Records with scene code
########################################

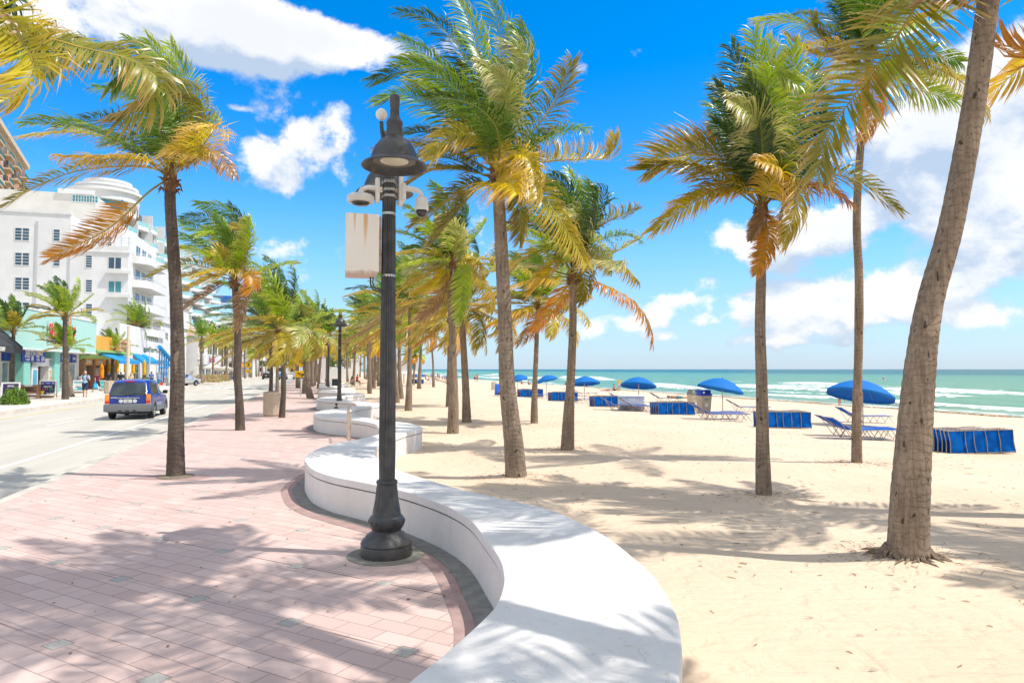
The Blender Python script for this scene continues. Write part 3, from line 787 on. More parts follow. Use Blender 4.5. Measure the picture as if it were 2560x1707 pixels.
def trunk_mesh(name, parent, origin, pts, radii, mat, n=14, step=.07, seed=0):
    r = random.Random(seed); C, Lg = resample(pts, max(8, int(sum((Vector(pts[i + 1]) - Vector(pts[i])).length for i in range(len(pts) - 1)) / step)))
    m = len(C); xs = np.linspace(0, 1, len(radii)); P = []; R = []
    for i in range(m):
        u = i / (m - 1); q = float(np.interp(u, xs, radii))
        k = 1 + .009 * ((i % 2) * 2 - 1) + r.uniform(-.014, .014)
        if i == 0: k = 1.0
        P.append(Vector(C[i]) - Vector(origin)); R.append(q * k)
    mb = MB(); mb.tube(P, R, n)
    return mb.build(name, mat, parent, smooth=2)
def crown_base(parent, origin, root, d, rng, r=.12, sc=1.0):
    mb = MB(); root = Vector(root) - Vector(origin); d = Vector(d).normalized()
    mb.tube([root - d * .32 * sc, root - d * .12 * sc, root + d * .12 * sc, root + d * .4 * sc], [r * .9, r * 1.12, r * 1.15, r * .4], 9)
    for i in range(22):
        a = rng.uniform(0, 6.28); h = rng.uniform(-.3, .15) * sc; e = Vector((math.cos(a), math.sin(a), 0))
        p = root + d * h + e * r * 1.0
        mb.tube([p, p + e * .07 * sc + Vector((0, 0, .05)), p + e * .14 * sc + Vector((0, 0, rng.uniform(-.14, .08) * sc))], [.04 * sc, .028 * sc, .004], 4)
    return mb.build('crown_fibre', HUSK, parent)
PALMS = []
def hero_palm(label, base, path, wb, wm, heroes, seed, nfill=10, Lf=2.7, nl=84, width=.0135, ll=.66, bark=None, group=None, lean=0.0, fall=0.0, crownparts=True, step=.07, emax=88, emin=-30, windf=.9):
    """base/path in 2352-wide pixels; path ends at the crown root; heroes: [pts(px), tip depth offset, tone, roll]"""
    rng = np.random.RandomState(seed)
    B = GSD(*base); Y0 = B.y; nP = len(path)
    root_e = tag(empty('coconut_palm', B), label, 'palm tree', group)
    pts = [B + Vector((0, 0, -.12))] + [ATD(x, y, Y0 + lean * (i + 1) / nP) for i, (x, y) in enumerate(path)]
    k = Y0 / 1568.0
    cf = 1 / math.sqrt(1 + ((base[0] - 1176) / 1568) ** 2) * .87; rb, rm = wb * k / 2 * cf, wm * k / 2 * cf
    trunk_mesh('trunk', root_e, B, pts, [rb * 1.06, rb * .93, rb * .80, rm * 1.12, rm * 1.05, rm, rm * .97, rm * .9, rm * .85], bark or BARK, n=18 if wm > 40 else 12, step=step, seed=seed)
    R = pts[-1]; d = (pts[-1] - pts[-2]).normalized()
    crown_base(root_e, B, R, d, rng, r=rm * .95, sc=min(.85, rm / .14))
    Rn = np.array(R)
    fr = []
    for h in heroes:
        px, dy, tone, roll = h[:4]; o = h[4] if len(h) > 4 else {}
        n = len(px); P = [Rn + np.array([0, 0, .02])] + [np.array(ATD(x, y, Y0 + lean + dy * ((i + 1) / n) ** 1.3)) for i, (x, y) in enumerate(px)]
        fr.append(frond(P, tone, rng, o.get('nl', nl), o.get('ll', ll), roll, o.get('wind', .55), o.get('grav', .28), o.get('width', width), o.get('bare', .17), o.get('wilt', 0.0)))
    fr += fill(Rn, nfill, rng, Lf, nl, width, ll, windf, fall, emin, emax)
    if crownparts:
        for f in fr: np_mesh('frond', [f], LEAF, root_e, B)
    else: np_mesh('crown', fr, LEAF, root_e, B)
    PALMS.append(root_e)
    return root_e
def cr(ox, oy, s): return lambda *p: [((ox + x / s) / D, (oy + y / s) / D) for x, y in p]
cA = cr(0, 0, 2.375); cT = cr(820, 0, 2.178); cB = cr(0, 250, 2.852); cR = cr(1580, 60, 2.376); cQ = cr(1900, 0, 3.015); c4 = cr(780, 640, 3.733); c3 = cr(380, 640, 3.733)

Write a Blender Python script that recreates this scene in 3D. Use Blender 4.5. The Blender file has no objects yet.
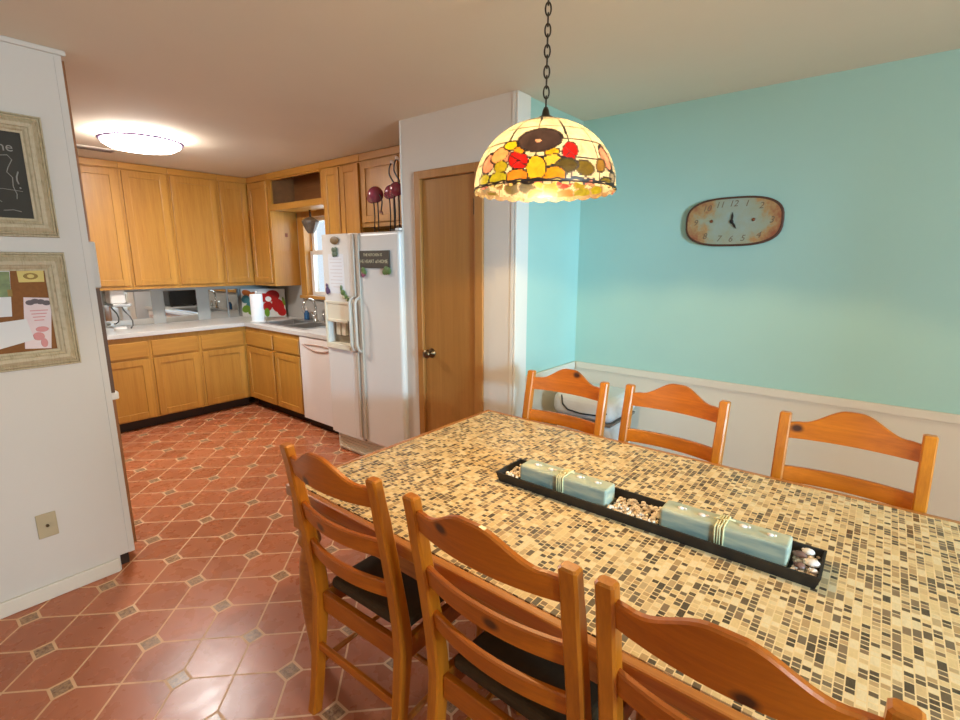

########################################

Report the count of lines in the entries that contain the string "Write", and nothing besides it.

The output —
2